LOWRY, Laurence Stephen (1887 - 1976)

(Amgueddfa Cymru regrets that we are not able to provide an image for this item at this time. This is either due to copyright restrictions, or the item is awaiting digitisation. We apologise for any inconvenience caused.)

Date: 1962

Media: oil on canvas

Size: 132.0 x 169.0 cm

Acquired: 2001; Loan; Andrew Brownsword Arts Foundation

Accession Number: NMW A(L) 1186

This view of Six Bells Colliery, Abertillery in the Ebbw Fach Valley is one of Lowry's largest works.

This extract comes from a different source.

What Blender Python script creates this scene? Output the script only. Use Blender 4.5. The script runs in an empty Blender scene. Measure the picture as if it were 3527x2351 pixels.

Wales provided Lowry with subject matter at two points in his career: during the 1920s, when he spent some time in Rhyl on the North Wales coast, and in the early 1960s when his friend and patron, the Stockport businessman Monty Bloom encouraged him to paint the South Wales valleys. Bloom had been brought up in the Rhondda, and these visits reawakened Lowry's interest in the industrial scene. The unusual combination of the rugged landscape of the Valleys and the densely-packed towns inspired a group of paintings which, though small, are some of the most inspirational of the artist's later works. These include a similar panoramic view of Ebbw Vale, 1960, in the Herbert Art Gallery & Museum, Coventry, and a contemporary view of a hillside near Abertillery, now in the Tate collection. Situated twelve miles north of Newport, Six Bells Colliery was the scene of the worst post-war mining disaster in Wales when, on 28 June 1960, there was an explosion at the colliery and 45 people died. It first operated in 1898 and closed in 1988, the last pit in Abertillery.